Scope: Piñeiro was one of the first people I thought of while watching the film, though the way you work through these ideas narratively eventually sent me back even further, to someone like Kiarostami, who often used performativity as a conceptual device within and between films. Is this another reason you like to utilize the same actors from film to film, to create connections within your work and to generate a continuum whereby the viewer is able to watch both the person and the performer?

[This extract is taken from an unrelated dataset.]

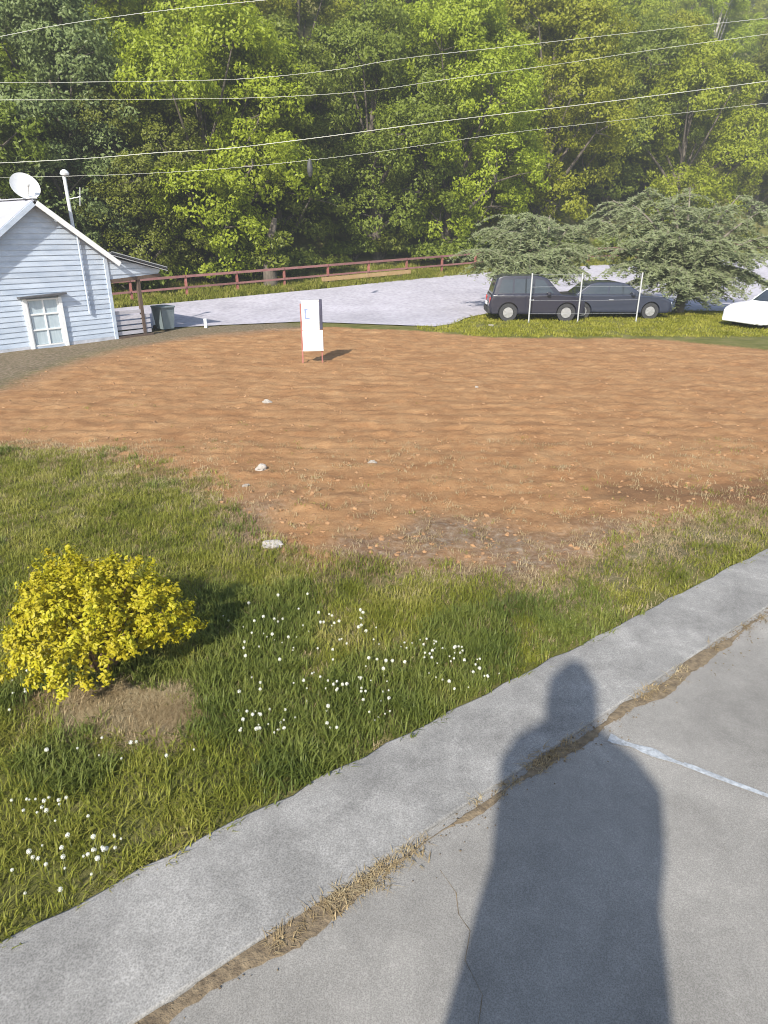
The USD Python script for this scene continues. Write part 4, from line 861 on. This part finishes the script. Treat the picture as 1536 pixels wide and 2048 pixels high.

Pereda: Perhaps, though to be honest the actual reason why I work with the same actors from film to film is much more practical and trivial: they are my friends, I think they are good actors, and I enjoy working with them. However, upon reflection, I see a body of interconnected works that constantly reference each other, that become more interesting as a whole. Some films make direct references to other films, but for the most part, at least for me, the films feel something like musical variations of a lost theme. When I start writing a new screenplay, I automatically see the four of them: Lázaro, Luisa, Paco, and Teresa. It’s not a completely conscious decision. For me, writing characters means reconfiguring the relationships between these four people. And then, when we shoot, the screenplay adapts to them, not the other way around. In that sense, the characters are vehicles to make portraits of the performers.

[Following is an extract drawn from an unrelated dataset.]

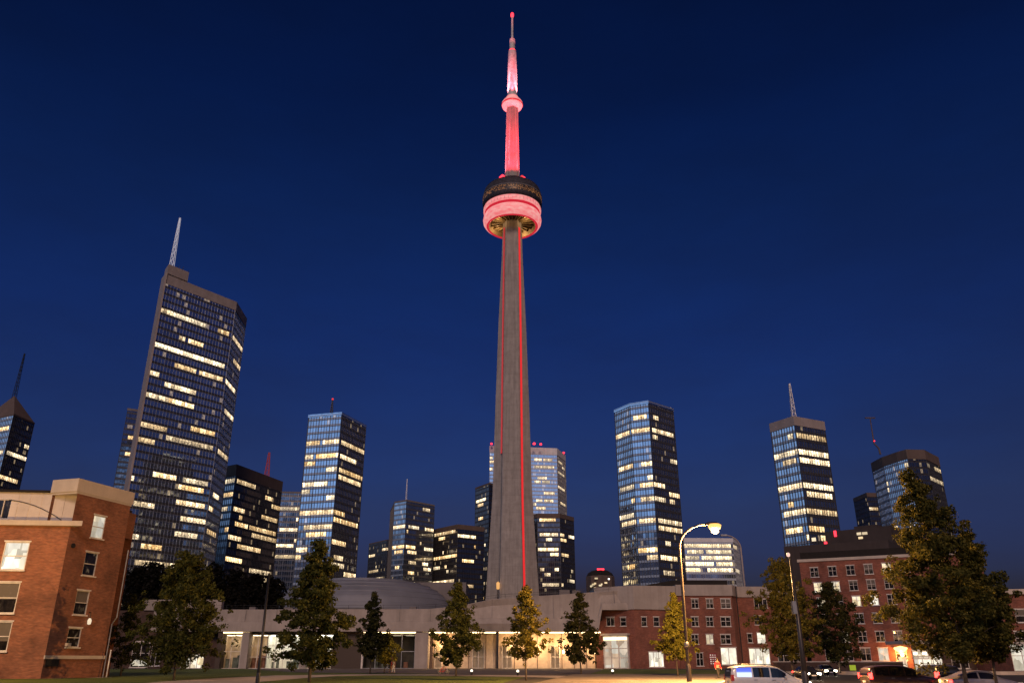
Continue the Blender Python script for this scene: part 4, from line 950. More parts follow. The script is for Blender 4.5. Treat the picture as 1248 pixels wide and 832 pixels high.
def bay_front(px0, px1, z0, z1, nv, nh, y=185, deep=4.5, tone='warm', stuff=0, seed=1):
    """glazed bay with a real lit room behind it"""
    rn = random.Random(seed); a, b_ = gx(px0, y), gx(px1, y); f = MB(); t = .12
    for k in range(nv + 1): f.box((a + (b_ - a) * k / nv, y, (z0 + z1) / 2), (t, .16, z1 - z0))
    for k in range(nh + 1): f.box(((a + b_) / 2, y + .002, z0 + (z1 - z0) * k / nh), (b_ - a, .13, t))
    fr = f.build('glazed_bay', M['frame'] if tone != 'dark' else M['mullion_pale'], hall)
    g = MB(); g.face([(a, y + .05, z0), (b_, y + .05, z0), (b_, y + .05, z1), (a, y + .05, z1)]); g.build('pane', M['clear'], fr)
    # room
    room = MB(); yb = y + deep
    room.face([(a, yb, z0), (b_, yb, z0), (b_, yb, z1), (a, yb, z1)]); room.face([(a, y + .2, z0), (a, yb, z0), (a, yb, z1), (a, y + .2, z1)]); room.face([(b_, yb, z0), (b_, y + .2, z0), (b_, y + .2, z1), (b_, yb, z1)])
    room.face([(a, y + .2, z0 + .02), (b_, y + .2, z0 + .02), (b_, yb, z0 + .02), (a, yb, z0 + .02)]); room.face([(a, y + .2, z1), (a, yb, z1), (b_, yb, z1), (b_, y + .2, z1)])
    room.build('room', M['room_' + tone], fr)
    s = {'warm': 5, 'white': 8, 'dark': .6}[tone]
    key = 'ceil_' + tone
    if key not in M: M[key] = emit('ceiling_panel_' + tone, (1, .82, .56) if tone != 'white' else (1, .93, .80), s)
    cp = MB()
    for k in range(max(2, nv)): cp.box((a + (b_ - a) * (k + .5) / max(2, nv), y + deep * .5, z1 - .12), ((b_ - a) / max(2, nv) * .6, deep * .5, .08))
    cp.build('ceiling_light', M[key], fr)
    fu = MB()
    for k in range(stuff):
        h_ = rn.uniform(.8, 2.6); fu.box((rn.uniform(a + .4, b_ - .4), y + rn.uniform(1, deep - .6), z0 + .05 + h_ / 2), (rn.uniform(.4, 1.3), rn.uniform(.4, .8), h_))
    if stuff: fu.build('furnishing', M['furn_' + ('a' if seed % 2 else 'b')], fr)
    return fr
M['room_warm'] = simple('warm_room', (.62, .50, .38), .8, 0, .35, .6); M['room_white'] = simple('white_room', (.8, .78, .70), .8, 0, .2, .5); M['room_dark'] = simple('dark_room', (.05, .045, .04), .8, 0, .5, .5)
M['furn_a'] = simple('shop_fittings', (.25, .11, .07), .7, 0, .7, .9); M['furn_b'] = simple('grey_fittings', (.12, .14, .12), .7, 0, .7, .9)
bay_front(268.5, 292, 0.05, bz - .5, 2, 2, 185, 4, 'warm', 4, 2)
bay_front(301, 324, .05, bz - .5, 2, 3, 185, 4.5, 'warm', 12, 3)
bay_front(324.2, 365, .05, bz - .5, 4, 3, 185, 4, 'white', 5, 4)
bay_front(372, 404, .05, bz - .5, 3, 2, 185, 4, 'white', 4, 5)
bay_front(442.5, 472, .05, bz - .5, 2, 2, 185.2, 4, 'dark', 2, 6)
bay_front(473, 505, .05, bz - .5, 2, 2, 185.2, 4, 'dark', 5, 7)
# entrance recess: panelled back wall, lit doors
for px0, px1, nv, tone, sd_ in ((530, 538, 1, 'warm', 8), (612, 624, 2, 'white', 9), (671, 682, 2, 'white', 10), (576, 590, 2, 'warm', 11)):
    bay_front(px0, px1, .05, zt(786), nv, 2, 190.3, 3, tone, 2, sd_)
mb = MB()
for px in (520, 541, 556, 571, 592, 604, 627, 640, 655, 685, 700, 715): mb.box((gx(px, 190.4), 190.5, bz / 2), (.14, .3, bz))
mb.build('panel_joint', M['brown_clad'], hall)
for px in (541, 627, 656, 687, 725):
    q = gx(px, 189.6); s_ = MB().box((q, 190.2, 3.4), (.3, .5, .8)).build('wall_lamp', M['cove'], hall)
    light('POINT', (q, 188.4, 4.6), None, 900, (1, .60, .27), .3)
MB().box(((XL + XR) / 2, 225.5, 5), (XR - XL, .4, 10)).build('rear_wall', M['brick_d'], hall)

mb = MB(); y0_ = 190
for i in range(0, len(rows) - 1, 4):
    r_ = rows[i][7]; mb.beam((r_[0], r_[1] + .8, r_[2]), (r_[0], r_[1] + .8, r_[2] + .9), .05)
    if i + 4 < len(rows): q_ = rows[i + 4][7]; mb.beam((r_[0], r_[1] + .8, r_[2] + .88), (q_[0], q_[1] + .8, q_[2] + .88), .04); mb.beam((r_[0], r_[1] + .8, r_[2] + .45), (q_[0], q_[1] + .8, q_[2] + .45), .03)
mb.build('roof_railing', M['steel'], hall)
rn = random.Random(21)
for px in (300, 345, 500, 690, 705):
    MB().box((gx(px, 190), 191, (zt(744) if px < 600 else zt(722)) + .4), (rn.uniform(1.2, 2.6), 1.6, rn.uniform(.8, 1.8))).build('roof_vent', M['grey_clad'], hall)
# dark brick wing left of the hall
wl = empty('brick_wing', (gx(200, 186), 186, 0), 'dark brick wing between the near brick building and the long hall', 'building')
a, b_ = (gx(100, 186), 186), (gx(262, 186), 186)
brick_wall(wl, a, b_, 0, zt(743), [(171, 797, 3.8, 5.2, 'grid', None), (240, 806, 2.8, 2.8, 'pair', 'pane_lit'), (226, 807, 2.0, 2.4, 'pair', 'pane_lit'), (190, 797, 2.2, 4.6, 'grid', None)], 'brick_d')
a_, z_ = on_wall(a, b_, 170, 807); s_ = MB(); s_.box((a[0] + a_, 185.86, z_), (3.2, .05, 1.2)); s_.build('lit_display', M['pane_white'], wl)
MB().box(((gx(166, 186) + gx(262, 186)) / 2, 186.4, zt(736.5)), (gx(262, 186) - gx(166, 186), 1.6, zt(730) - zt(743))).build('parapet', M['fascia'], wl)
MB().box(((a[0] + b_[0]) / 2, 200, zt(743) / 2), (b_[0] - a[0] - .5, 27, zt(743) - .3)).build('core', M['brick_d'], wl)
MB().box((gx(173, 185.6), 185.6, zt(782.5)), (4.6, .7, .4)).build('window_hood', M['stone'], wl)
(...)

Scope: What do you think this new way of working in fiction has brought to your cinema, and where do you go next?

Pereda: I’m still interested in how the mundane, the everyday, shapes and in many ways defines our lives. Exploring more intricate fictions opens up new aesthetic possibilities. I don’t know where this will lead, but I’m certain that, on the one hand, I will continue exploring the mystery of the everyday (and the everydayness of that mystery), and on the other, while exploring the possibilities of fiction, I will continue to treat story as only one element of a large and complex organism.